If you are a Guitar God wannabe you probably are curious about how other GG's set up their rigs. Here's Guitar Geek with the answers.
According to Beast the band Limp Bizkit held a "Nationwide Guitar Audition" to find a new replacement guitarist, and he say's they proceeded to rip off the original, uncopyrighted tryouts from hundreds of guitarists.
iSay - Sounds like Beast is pissed and a bit paranoid. From reading his account I would guess that instead of setting out to rip off other musicians what you have here is a poorly organized, mis-managed event that got whacked by Murphy's Laws and of course lawyers who get paid to protect the record labels from every possibility imaginable. More to the point I think is how this badly handled event made people feel disrespected and dehumanized. The band Limp Bizkit will take the PR mess on the chin and the record lable will skate free because if the band complains the lable can always pull out another band that's waiting in the wings for their turn on the gravy train.

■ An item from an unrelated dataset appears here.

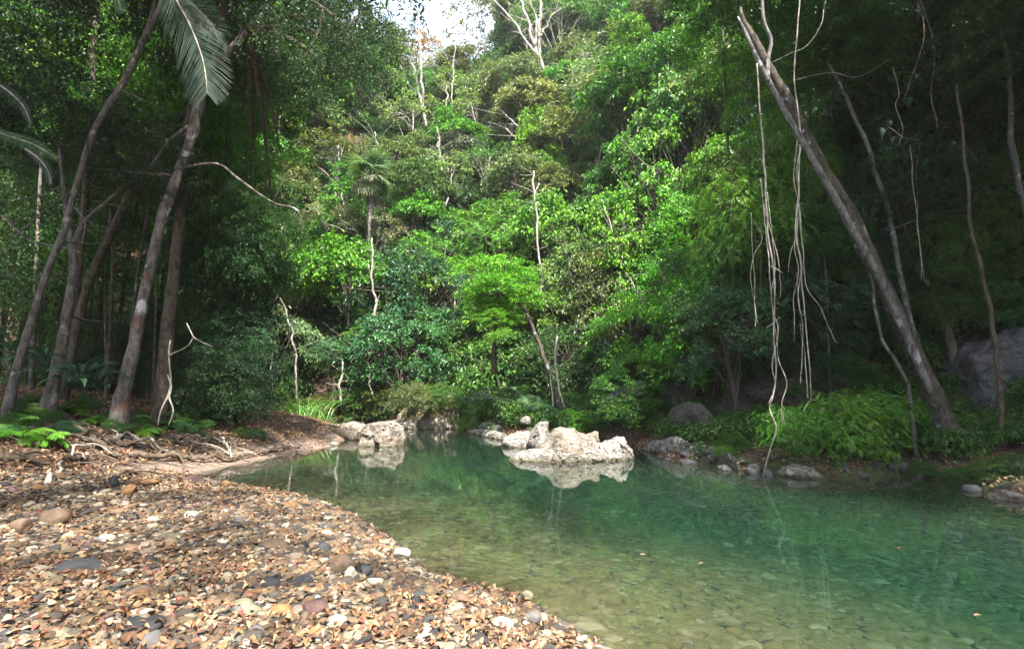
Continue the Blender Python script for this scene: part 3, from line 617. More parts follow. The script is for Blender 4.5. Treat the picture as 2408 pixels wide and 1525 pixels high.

The Recording Company MO: "I'm very busy and important. It's nothing personal, it's just business ya know." The record lable does everything possible to make an unsigned musician think it is big and mighty because it holds the keys to distribute the music and the musician is a small and mostly insignificant part. They have the system set up to work on musicians insecurities and desire for a career.
Free Advice: Do not ever sign any document without fully understanding it and agreeing with it 100%. Get your own advisors, ask lots of questions, make yourself a plan. Do your own recording and distribution.
Update: There's a bunch of people on Fark.com just ripping Limp Bizkit apart. In particular somebody named Fred. Woah!
And from someone who accepts the recording companies bullshit:
02-03-02 10:38:40 PM Grizzlyjohnson I was at the SLC Guitar Center when this went down. The manager is a friend of mine so I watched some of the auditions on the closed circuit cameras from the back. I'm a tad too...old...to put it nicely...and slow to audition for Bizkit (if it was BB King or Jimmy Buffett I'd be there!). The person running the auditions was a record company exec, the band members never even put in an appearance until the jam later.
All I can say to the person who wrote this diatribe, though, is welcome to the music business. Contracts like that from record companies are exactly what you can expect for your entire career. The kind of pressure that you're under in a one minute audition is exactly what it's going to be like, if you can't hack that, you're not ready. Sounds harsh but simply put it's the truth. They got no time for prima donnas and whiners, you don't wanna get with the program, they'll find someone else. There are truly VERY few real artists out there are aren't expendable. Wes Borland wasn't.
Let me also put your mind at rest about the contract. That's pro forma record company bullsh*t. They have no interest whatsoever in 150 mediocre one minute solos from amateur guitar players. They're not even going to keep those tapes, and I doubt that anyone in the band even ever heard more than six or eight of them.
Further, I'd be willing to bet that Bizkit will not end up recruiting anyone from any of those auditions. That was a promotional tour, and nothing more. A chance for fans to show how much they love their Bizkit. If that had been for real they wouldn't have done it like that.
iSay - It's to bad this fellow hasen't thought a bit deeper about the music business. Good luck.